4. Тенденции к изолированному использованию ресурса (вербального, невербального, паравербального), полной корреляции и противодействия в значительной степени обусловлены моделью эвфемии. Абсолютное противодействие невербальных и паравербальных ресурсов эвфемии ее вербальному выражению представлено в модели антонимизации, частичное (до 30% фактов) – в моделях иное видение предметной ситуации и умолчание. Максимально неподкрепленными невербально и паравербально (т.е. задействующими только вербальный уровень эвфемии) являются модели фразеологизация (80%) и эврисемизация (75%). Полная корреляция всех средств эвфемии отмечается в максимальном объеме у гиперонимизации (33%) и умолчания (20%).
5. Заключение
Таким образом, в анализируемой эмпирической базе преобладает тенденция к частичному взаимодействию вербальной эвфемии с иными коммуникативными ресурсами (невербальными и паравербальными), она составляет 45% всего исследованного корпуса примеров. Противодействие вербальных и иных маркеров эвфемии (23%) превышает изолированное использование вербальных репрезентантов (19%). Только в 13% подвергнутых анализу фактов эвфемии выявлено полное согласованное взаимодействие всех коммуникативных средств эвфемии (и вербальных, и невербальных, и паравербальных). Ответ на главный вопрос (какова общая тенденция – взаимодействие полимодальных средств эвфемии или обособленная вербальная ее реализации в кинотексте) – получен: в кинотексте как полимодальном формате коммуникации преобладает частичное взаимодействие (вербальных маркеров с невербальными или вербальных с паравербальными), в то время как полное взаимодействие различных компонентов полимодальности в стилизованной стереотипии эвфемизации составляет периферию. В связи с полученными результатами полагаем возможным и уместным выдвинуть тезис об экономии коммуникативных усилий в ситуации эвфемизации – в некоторой аналогии с законом языковой экономии. Проверка этой гипотезы требует дальнейших изысканий в области эвфемии, реализуемой не только вербально, но и иными средствами коммуникации.

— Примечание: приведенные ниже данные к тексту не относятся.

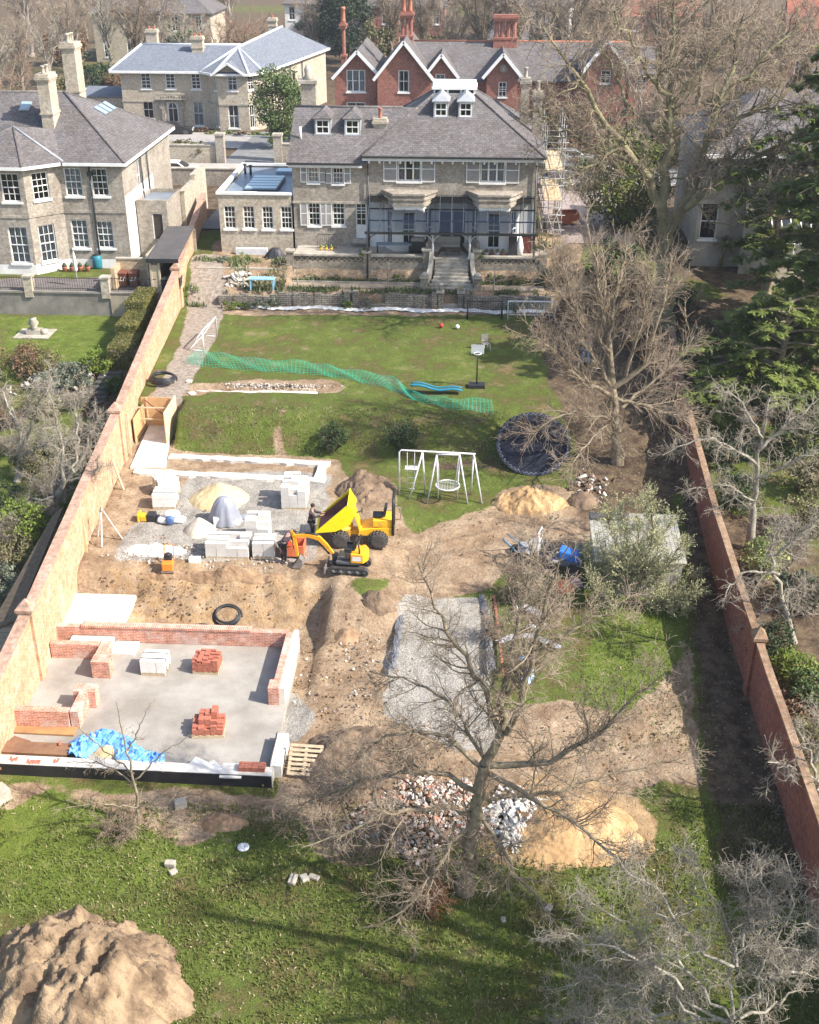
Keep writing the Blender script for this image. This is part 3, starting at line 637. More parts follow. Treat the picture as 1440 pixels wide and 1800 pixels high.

Практическим следствием проделанной работы может послужить разработка комплекса упражнений для практикума студентов-лингвистов по прагмалингвистике и риторике, а также для широкой аудитории, позволяющих оптимизировать усилия (не перебарщивать с политикой смягчения) и получить коммуникативный эффект эвфемии, эксплуатируя один из вспомогательных ресурсов (невербальный или паравербальный).
Теоретическим посылом к дальнейшим исследованиям в данной проблематике может выступить расширение эмпирического поля (приобщение иных полимодальных произведений или иных жанрово-стилистических композиций) и «полевое» исследование (реальных коммуникативных ситуаций, использующих эвфемию), – они могут внести коррективы в полученные в данной статье результаты и поспособствовать получению нового системного знания о взаимосвязи различных коммуникативных ресурсов в рамках стратегий кооперации (вежливости, неликоущемления, тактичности и т.п.).